Figure 6 also demonstrates numerical simulations of the transmittance for microstructures with different morphology. For that, a commercially available finite element modeling package was used. The modeling setup was a three-dimensional domain with an emitter port and a receiver port, with a single microcavity placed in between. A more detailed description of the setup can be found in our previous work18.

The before-etch ARM transmittance was simulated with the following morphological parameters: period of 2.3 µm, height of 3.7 µm, and fill factor of 0.75. The transmittance in the 6.5–9 µm range for the real ARM is higher due to imperfections in the \(\lambda /4\) layer which results in smaller-amplitude modulations.

The after-etch ARM transmittance was simulated with the following morphological parameters: period of 2.3 µm, height of 3 µm, and fill factor of 0.86. The transmittance peaks at 7 and 16 µm correspond to the measured transmittance peaks. This means that the height of the equivalent \(\lambda /4\) layer decreased after etching, therefore shifting the peaks towards shorter wavelengths. Additionally, the fill factor increased significantly, resulting in higher overall transmittance values. However, the transmittance in the short-wavelength range (4–6 µm) for the measured ARM is smaller than for the modeled one. This can be explained by diffraction and scattering that occur at shorter wavelengths due to the residual material created by wet chemical etching (Fig. 3d).

Conclusion

In this work, we demonstrated an approach for ARM fabrication in the mid-IR, involving multipulse femtosecond laser ablation followed by wet chemical etching.
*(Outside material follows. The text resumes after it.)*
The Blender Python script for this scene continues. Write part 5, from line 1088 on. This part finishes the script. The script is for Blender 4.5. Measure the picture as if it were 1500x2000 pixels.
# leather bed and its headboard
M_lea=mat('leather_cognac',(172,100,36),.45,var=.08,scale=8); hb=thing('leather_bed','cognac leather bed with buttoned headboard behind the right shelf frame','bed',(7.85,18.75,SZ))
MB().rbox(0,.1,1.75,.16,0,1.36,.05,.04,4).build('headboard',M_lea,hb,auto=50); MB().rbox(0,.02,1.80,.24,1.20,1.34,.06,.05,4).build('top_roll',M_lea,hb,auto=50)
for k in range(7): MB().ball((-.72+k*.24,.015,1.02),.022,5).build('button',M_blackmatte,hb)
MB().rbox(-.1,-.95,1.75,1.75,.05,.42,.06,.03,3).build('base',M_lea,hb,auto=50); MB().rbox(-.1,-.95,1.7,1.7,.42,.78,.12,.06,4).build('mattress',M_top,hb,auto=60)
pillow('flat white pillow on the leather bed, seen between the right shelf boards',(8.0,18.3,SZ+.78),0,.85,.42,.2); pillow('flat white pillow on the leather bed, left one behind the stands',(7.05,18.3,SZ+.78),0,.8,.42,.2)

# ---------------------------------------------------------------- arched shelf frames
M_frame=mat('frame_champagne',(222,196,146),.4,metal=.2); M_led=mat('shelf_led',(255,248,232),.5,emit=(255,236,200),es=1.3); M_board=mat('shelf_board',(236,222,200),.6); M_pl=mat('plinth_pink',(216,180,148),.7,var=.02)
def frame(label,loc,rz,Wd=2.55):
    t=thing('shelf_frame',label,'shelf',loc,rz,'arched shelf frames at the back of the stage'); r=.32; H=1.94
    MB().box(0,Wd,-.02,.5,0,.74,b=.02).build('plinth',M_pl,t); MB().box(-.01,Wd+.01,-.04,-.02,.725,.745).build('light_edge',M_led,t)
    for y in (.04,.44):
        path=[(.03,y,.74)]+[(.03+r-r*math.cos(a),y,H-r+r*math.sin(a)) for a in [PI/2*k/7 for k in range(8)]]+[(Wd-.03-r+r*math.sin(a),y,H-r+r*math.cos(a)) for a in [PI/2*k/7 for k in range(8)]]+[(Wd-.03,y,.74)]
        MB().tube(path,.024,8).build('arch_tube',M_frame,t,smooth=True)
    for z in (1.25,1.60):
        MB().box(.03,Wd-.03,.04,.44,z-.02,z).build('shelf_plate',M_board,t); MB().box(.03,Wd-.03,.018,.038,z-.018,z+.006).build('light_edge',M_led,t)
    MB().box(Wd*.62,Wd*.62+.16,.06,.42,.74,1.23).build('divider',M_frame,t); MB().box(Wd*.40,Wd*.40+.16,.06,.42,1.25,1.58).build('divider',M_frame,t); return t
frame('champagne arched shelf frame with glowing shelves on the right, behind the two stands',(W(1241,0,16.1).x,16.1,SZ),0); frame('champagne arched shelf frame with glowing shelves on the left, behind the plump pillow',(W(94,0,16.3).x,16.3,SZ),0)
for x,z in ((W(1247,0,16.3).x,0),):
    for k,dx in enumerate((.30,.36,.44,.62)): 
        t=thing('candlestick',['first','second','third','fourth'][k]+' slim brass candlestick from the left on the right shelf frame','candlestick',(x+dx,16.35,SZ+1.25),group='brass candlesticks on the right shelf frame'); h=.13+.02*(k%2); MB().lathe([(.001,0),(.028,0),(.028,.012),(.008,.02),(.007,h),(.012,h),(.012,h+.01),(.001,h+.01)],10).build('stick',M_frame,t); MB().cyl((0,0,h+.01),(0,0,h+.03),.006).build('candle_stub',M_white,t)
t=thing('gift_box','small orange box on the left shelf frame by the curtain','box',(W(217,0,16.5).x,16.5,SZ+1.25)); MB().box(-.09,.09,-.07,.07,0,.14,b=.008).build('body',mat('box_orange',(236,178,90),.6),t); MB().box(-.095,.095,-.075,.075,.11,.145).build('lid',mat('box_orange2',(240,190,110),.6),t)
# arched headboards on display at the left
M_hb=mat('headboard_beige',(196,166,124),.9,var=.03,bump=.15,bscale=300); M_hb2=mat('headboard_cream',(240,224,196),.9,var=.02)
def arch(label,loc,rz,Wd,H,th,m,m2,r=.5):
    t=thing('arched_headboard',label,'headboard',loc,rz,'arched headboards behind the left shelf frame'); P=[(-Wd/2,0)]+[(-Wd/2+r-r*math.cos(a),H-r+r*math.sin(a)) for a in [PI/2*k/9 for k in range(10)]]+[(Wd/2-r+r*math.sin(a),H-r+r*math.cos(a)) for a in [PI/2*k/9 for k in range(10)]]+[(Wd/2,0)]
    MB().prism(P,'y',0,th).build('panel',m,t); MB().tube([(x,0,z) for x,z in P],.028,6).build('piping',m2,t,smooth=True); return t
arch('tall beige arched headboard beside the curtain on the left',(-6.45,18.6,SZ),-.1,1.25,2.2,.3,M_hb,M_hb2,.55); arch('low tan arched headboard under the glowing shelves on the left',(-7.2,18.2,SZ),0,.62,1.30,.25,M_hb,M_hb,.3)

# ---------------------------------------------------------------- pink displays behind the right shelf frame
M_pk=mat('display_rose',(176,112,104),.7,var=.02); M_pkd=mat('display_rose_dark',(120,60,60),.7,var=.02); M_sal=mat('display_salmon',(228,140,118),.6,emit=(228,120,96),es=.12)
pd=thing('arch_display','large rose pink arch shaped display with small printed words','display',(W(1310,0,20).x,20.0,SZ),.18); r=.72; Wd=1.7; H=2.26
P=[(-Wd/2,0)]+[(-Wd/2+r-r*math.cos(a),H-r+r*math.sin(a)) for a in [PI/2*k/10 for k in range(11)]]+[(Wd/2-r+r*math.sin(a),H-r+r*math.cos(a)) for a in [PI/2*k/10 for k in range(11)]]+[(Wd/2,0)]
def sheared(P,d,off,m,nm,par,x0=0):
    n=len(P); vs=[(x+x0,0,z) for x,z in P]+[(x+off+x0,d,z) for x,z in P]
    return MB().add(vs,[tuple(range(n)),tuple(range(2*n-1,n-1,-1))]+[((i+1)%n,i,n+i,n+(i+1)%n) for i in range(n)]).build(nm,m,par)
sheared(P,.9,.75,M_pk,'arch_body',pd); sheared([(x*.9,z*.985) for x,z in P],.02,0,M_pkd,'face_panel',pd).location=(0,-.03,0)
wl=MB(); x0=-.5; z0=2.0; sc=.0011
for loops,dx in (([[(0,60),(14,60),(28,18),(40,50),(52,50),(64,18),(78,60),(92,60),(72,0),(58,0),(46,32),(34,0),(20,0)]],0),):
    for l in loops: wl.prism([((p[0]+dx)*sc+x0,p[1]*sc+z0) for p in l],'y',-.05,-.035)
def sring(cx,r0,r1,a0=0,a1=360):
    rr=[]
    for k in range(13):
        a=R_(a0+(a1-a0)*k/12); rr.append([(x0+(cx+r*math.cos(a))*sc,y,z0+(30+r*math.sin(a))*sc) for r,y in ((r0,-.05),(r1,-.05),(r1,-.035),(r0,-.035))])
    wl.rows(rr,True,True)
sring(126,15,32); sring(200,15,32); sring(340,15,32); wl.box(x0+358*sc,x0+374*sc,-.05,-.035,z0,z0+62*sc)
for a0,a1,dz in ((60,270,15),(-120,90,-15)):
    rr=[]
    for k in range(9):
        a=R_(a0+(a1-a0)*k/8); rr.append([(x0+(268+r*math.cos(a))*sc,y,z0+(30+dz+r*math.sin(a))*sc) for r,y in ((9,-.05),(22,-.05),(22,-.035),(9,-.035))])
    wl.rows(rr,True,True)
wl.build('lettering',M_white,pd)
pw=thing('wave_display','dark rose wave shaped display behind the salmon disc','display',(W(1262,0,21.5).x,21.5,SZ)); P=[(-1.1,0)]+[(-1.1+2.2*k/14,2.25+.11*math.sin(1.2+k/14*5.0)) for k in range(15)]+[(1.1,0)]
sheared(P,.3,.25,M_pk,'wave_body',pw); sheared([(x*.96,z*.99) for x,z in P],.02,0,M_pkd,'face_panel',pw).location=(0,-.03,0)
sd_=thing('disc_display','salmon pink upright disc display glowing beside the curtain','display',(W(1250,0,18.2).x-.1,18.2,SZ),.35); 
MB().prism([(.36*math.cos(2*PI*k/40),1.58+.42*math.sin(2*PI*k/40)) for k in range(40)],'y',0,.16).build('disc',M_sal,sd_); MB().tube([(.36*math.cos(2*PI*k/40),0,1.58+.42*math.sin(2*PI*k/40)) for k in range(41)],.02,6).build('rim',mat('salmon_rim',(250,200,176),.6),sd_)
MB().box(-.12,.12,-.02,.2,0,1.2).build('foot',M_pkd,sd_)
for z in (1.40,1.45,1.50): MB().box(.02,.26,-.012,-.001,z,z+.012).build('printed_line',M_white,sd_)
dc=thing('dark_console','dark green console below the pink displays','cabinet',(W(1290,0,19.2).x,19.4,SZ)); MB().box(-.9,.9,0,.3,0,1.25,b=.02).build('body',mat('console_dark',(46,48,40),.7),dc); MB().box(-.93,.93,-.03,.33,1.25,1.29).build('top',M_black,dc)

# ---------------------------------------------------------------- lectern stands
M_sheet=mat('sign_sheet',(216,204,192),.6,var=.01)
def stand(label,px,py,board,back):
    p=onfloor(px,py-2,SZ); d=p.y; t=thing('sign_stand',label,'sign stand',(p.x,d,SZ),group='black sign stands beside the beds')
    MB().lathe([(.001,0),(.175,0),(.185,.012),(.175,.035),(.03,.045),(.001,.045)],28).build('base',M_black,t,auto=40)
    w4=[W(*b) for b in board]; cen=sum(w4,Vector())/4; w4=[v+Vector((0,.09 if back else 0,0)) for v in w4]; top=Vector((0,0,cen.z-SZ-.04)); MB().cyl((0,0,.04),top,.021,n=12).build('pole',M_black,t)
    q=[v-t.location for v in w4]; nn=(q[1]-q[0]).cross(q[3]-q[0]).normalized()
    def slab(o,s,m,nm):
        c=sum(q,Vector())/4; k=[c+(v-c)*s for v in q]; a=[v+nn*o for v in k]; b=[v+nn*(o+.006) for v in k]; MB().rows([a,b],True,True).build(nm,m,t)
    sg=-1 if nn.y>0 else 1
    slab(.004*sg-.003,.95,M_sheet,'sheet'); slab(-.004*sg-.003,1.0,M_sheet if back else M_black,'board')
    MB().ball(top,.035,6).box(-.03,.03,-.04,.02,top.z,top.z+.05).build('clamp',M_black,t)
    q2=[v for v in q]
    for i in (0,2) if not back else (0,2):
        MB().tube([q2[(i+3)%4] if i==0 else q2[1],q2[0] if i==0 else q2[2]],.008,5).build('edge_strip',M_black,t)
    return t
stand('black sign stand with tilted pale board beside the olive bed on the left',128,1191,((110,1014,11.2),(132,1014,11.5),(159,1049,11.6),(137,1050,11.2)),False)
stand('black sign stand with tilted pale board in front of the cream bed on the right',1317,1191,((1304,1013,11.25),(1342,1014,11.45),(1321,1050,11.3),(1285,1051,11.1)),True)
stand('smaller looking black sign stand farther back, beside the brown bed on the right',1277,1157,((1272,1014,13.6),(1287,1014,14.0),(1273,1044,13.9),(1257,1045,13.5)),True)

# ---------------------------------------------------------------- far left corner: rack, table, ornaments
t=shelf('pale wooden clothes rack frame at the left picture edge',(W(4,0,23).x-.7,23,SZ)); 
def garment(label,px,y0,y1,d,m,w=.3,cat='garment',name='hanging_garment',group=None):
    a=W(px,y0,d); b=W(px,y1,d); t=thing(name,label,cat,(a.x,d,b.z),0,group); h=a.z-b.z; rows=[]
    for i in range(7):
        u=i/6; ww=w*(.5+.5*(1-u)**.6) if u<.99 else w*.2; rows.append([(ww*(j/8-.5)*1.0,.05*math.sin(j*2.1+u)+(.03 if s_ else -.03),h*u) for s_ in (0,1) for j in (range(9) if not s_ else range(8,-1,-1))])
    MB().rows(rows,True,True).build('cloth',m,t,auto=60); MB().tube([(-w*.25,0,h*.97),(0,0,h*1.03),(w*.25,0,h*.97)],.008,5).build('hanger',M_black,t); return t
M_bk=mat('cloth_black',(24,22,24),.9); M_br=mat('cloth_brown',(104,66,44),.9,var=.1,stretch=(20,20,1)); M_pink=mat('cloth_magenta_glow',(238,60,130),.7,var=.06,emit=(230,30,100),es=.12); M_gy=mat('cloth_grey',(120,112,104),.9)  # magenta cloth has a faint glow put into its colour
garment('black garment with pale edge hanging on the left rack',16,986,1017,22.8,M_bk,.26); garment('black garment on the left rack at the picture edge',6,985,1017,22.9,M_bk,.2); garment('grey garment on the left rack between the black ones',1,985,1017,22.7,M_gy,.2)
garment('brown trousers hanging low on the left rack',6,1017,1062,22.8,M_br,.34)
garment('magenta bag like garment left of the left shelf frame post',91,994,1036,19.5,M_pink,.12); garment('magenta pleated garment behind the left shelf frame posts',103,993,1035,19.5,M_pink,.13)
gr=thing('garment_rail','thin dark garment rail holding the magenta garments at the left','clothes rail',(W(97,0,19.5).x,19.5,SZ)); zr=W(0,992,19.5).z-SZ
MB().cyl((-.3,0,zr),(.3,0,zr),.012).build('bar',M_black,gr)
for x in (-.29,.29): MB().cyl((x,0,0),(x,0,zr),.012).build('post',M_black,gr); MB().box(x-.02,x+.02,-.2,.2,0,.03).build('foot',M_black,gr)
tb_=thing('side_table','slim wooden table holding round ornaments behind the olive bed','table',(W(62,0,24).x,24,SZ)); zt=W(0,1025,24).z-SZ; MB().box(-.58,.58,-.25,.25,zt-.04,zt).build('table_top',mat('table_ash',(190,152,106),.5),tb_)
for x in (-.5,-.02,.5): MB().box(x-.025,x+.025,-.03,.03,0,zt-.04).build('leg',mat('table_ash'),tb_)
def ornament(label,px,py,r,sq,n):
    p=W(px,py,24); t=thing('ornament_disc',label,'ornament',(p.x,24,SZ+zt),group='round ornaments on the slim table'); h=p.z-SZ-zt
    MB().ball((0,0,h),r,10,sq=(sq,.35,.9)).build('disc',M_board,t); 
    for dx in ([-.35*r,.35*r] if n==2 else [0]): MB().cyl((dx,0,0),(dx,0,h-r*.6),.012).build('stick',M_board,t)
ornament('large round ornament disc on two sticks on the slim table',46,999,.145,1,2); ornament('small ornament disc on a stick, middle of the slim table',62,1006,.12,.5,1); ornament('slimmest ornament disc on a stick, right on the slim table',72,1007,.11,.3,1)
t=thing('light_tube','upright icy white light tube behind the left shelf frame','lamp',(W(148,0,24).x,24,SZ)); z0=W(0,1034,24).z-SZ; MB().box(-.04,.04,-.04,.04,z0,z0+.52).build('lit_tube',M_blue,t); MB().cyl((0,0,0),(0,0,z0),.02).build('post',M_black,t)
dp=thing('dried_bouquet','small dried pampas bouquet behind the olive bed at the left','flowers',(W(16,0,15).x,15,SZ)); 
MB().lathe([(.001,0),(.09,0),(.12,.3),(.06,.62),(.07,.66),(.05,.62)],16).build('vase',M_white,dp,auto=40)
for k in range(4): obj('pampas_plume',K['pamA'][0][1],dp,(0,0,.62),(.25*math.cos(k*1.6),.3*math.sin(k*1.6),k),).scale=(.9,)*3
This allowed to increase the average transmittance in the 6–18 µm wavelength range from 83.5% for the untreated surface to 93.2% for the ARM-treated surface, providing a maximum transmittance of 98% at 16 µm. This can be used for high-power parametric systems in the mid- and far-IR.

In our future work, we plan to investigate the use of higher-frequency ultrasound for Se film removal, as well as etching in CS\({_2}\) solution. This might help increase the transmittance of the fabricated ARM even more.